Blockchain record-keeping and independent verification shines a light onto traditionally opaque media buying practices, where intermediaries can manipulate inventory and reporting to grift hundreds of thousands of dollars worth of ad impressions. The blockchain system could also potentially indicate when an ad wasn’t served because of ad-blocking.

Data Tracking, Monitoring, and Sharing

Marketing industry players could potentially monitor use and sharing of owned data through a blockchain registry. While the registry itself is publicly viewable, the data assets attached could feasibly remain private.

Comcast has already formed a coalition with NBCUniversal, Cox, and Disney to facilitate this type of sharing. The resulting collaboration could help achieve industry efficiencies while facilitating strategy, measurement, planning, and even consumer privacy.

A New Way of Managing Consumer IDs

With blockchain, consumers could be assigned an anonymized identity record to track their activity across the internet. This log could reveal customer journey data and identify individual impressions or conversions with absolute certainty.

Consumers could even be potentially paid for their engagement with ads. Their activities could generate currency, like one called the Basic Attention Token, anytime they willingly view an ad. This arrangement has the potential to disrupt the advertiser / publisher dynamic as we know it.

Brand Differentiation Through Blockchain Use

Not only can blockchain technology reconstruct martech, but its capabilities can also help companies achieve more transparency and trust from the public.

For instance, one premium designer handbag company is using blockchain to verify authenticity and track each item’s journey through the supply chain. Consumers gain peace of mind, and the brand builds strength and prestige with its customers.

Brand Safety

Blockchain technology can confirm media impressions to ensure that only brand-safe white-listed sites are used as requested by cautious advertising brands.
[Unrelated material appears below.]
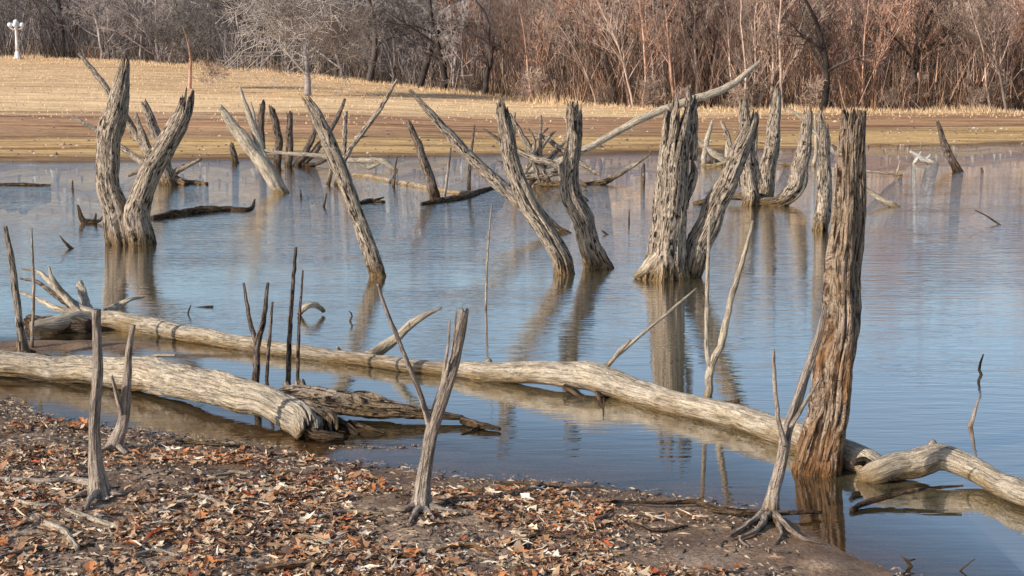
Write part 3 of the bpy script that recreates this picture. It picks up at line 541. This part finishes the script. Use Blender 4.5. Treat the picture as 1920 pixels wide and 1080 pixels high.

What are the challenges to blockchain marketing?

Despite the promise of blockchain, it also introduces many challenges that will slow its ability to penetrate the marketing world and achieve the positive disruptions as promised or predicted by advocates.

Challenges include:

  • Technology still cannot keep up with the pace needed for verification, especially as blockchains get bigger. Confirming a transaction can take up to a few minutes, which makes it unsuitable for processing real-time advertising transactions at its current stage.
  • Many large tech companies may not want to break down barriers to their walled gardens.
  • Distributed nature of blockchain files could still open systems to vulnerabilities, potentially enabling identity theft or fraud as a result of persistent hackers.
  • General inertia in the industry, combined with a lack of regulatory infrastructure, could mean fragmented adoption that can make the promised functionality deprecated — or even impossible.

No matter where the technology goes, bitcoin and other early adopters have broken the seal on blockchain use. Consumers, agencies, and disruptors will be keen to push forward with blockchain advancement to seize the opportunities they envision.

Marketers will need to stay alert as these disruptions come — including the possible challenges and drawbacks they introduce — to prepare themselves for a possible future where blockchain is a standard practice.